I do not fully understand the design function of the corner piece, but I will do some research.

I read something interesting about the ceramic housing. It stated that by retaining thermal energy within the combustion you could increase the efficiency of the engine by up to 25%. I found that hard to believe, but I do not understand these engines enough. If thermal loss is high enough the BTUs within the combustion will produce a lower psi output, to a point. But a 25% efficiency boost?

The ceramic housing solves so many problems, but at a very steep cost.

Nearly eliminating expansion and contraction
Minimizing thermal conduction losses
Minimizing friction and wear between the housing and apex seals
Possibly increasing the efficiency and horse power???

I read outfitting a 3 rotor 20B costs around $140,000

Thank you for your input

j9fd3s

iTrader: (3)

i would do some searching for the book "rotary engine" (its on the web) and mazda's SAE papers. they have write ups and graphs and such as to why they chose to do certain things, such as ceramic apex seals.

briefly a 2 piece apex seal can compensate for a change in length, and thus seals better, which improves power, and fuel consumption.
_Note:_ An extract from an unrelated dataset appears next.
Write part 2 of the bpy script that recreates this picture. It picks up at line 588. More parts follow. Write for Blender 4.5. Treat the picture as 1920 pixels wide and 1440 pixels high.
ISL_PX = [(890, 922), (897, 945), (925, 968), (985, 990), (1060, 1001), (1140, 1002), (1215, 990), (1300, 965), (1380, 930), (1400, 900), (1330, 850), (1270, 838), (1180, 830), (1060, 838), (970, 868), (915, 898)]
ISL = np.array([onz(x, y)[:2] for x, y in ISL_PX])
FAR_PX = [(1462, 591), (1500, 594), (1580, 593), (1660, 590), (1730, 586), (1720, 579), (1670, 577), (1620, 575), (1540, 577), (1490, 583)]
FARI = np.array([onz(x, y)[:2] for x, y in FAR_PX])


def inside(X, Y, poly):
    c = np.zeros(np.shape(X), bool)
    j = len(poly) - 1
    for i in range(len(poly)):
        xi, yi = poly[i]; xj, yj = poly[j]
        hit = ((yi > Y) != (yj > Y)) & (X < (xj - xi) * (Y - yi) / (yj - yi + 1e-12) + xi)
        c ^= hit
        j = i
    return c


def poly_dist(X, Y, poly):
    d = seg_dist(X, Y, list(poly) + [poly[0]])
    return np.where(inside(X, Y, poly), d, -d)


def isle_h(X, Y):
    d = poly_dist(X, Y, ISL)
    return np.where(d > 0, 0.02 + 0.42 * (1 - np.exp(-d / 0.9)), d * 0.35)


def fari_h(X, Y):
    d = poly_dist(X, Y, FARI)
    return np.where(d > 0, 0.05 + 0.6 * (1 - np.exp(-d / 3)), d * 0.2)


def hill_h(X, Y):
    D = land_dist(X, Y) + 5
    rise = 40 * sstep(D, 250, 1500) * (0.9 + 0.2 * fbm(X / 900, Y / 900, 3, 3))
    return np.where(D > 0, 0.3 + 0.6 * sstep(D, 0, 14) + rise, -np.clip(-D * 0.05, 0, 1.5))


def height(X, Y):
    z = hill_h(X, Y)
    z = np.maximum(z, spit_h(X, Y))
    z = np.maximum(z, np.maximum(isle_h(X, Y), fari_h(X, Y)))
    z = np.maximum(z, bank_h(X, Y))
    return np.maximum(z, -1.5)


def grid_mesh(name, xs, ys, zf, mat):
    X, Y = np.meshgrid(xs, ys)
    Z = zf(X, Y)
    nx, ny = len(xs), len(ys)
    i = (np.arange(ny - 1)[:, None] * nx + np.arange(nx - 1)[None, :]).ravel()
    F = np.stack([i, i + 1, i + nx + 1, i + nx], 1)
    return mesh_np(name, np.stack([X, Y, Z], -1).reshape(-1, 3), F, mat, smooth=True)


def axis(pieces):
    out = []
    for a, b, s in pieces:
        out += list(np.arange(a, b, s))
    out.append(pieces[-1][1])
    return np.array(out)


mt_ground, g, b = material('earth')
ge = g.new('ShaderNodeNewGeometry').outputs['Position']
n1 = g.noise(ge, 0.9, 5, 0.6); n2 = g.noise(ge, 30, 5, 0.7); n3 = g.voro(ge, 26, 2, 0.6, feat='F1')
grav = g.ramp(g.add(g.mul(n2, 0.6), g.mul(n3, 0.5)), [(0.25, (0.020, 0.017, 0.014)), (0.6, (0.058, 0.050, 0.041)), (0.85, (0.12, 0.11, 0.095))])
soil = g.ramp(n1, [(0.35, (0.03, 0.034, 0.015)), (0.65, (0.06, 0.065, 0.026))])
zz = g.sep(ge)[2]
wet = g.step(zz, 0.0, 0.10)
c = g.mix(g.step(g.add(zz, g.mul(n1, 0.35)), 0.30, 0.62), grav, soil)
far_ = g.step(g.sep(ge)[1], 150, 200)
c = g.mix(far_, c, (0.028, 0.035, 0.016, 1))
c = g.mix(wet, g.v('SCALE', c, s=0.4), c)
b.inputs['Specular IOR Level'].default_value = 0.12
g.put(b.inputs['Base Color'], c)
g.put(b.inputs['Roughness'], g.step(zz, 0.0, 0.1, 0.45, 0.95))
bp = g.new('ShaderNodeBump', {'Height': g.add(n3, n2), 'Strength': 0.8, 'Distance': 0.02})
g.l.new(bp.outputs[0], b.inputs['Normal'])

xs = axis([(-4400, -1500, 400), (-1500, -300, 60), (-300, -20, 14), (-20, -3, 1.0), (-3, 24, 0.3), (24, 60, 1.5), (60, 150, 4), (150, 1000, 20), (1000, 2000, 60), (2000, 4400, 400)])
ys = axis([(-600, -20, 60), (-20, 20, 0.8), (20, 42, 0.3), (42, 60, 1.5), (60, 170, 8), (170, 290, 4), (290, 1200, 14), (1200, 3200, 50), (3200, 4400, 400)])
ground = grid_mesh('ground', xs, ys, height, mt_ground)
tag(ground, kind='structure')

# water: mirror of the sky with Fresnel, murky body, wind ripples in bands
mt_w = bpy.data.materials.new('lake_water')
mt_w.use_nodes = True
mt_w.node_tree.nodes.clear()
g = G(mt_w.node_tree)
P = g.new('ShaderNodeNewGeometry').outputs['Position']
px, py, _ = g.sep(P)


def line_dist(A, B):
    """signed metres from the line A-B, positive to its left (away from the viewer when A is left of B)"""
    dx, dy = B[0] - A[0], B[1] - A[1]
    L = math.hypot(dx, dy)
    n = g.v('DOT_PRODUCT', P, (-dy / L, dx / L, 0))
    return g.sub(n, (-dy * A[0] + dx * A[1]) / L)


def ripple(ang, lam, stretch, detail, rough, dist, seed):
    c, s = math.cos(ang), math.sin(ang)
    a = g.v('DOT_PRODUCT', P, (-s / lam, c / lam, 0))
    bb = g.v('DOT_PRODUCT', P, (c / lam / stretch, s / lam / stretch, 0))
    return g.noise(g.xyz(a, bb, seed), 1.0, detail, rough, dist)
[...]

the ceramic coating, as used on the 787B engines, was done for wear and friction reductions.

peejay

I found this pic in one of my image folders, I wanted to bring this thread back up so I can share it in the proper context:




These are from the "Second Most Worn Engine Ever Seen". These apex seals were from the rotor that had compression good enough to drive on. The other seals were just plain gone.

Notice, that the corner pieces are worn tiny, and at the OTHER end of the apex seals, there's a little lip where it had worn into the groove in the chrome. The groove caused that lip, not the other way around.



I bet if the rotors hadn't worn so badly, the seals would have sealed better, not bounced so much, and maybe the engine would have lasted longer than 150k. I have a feeling this particular engine saw a lot of high RPM abuse.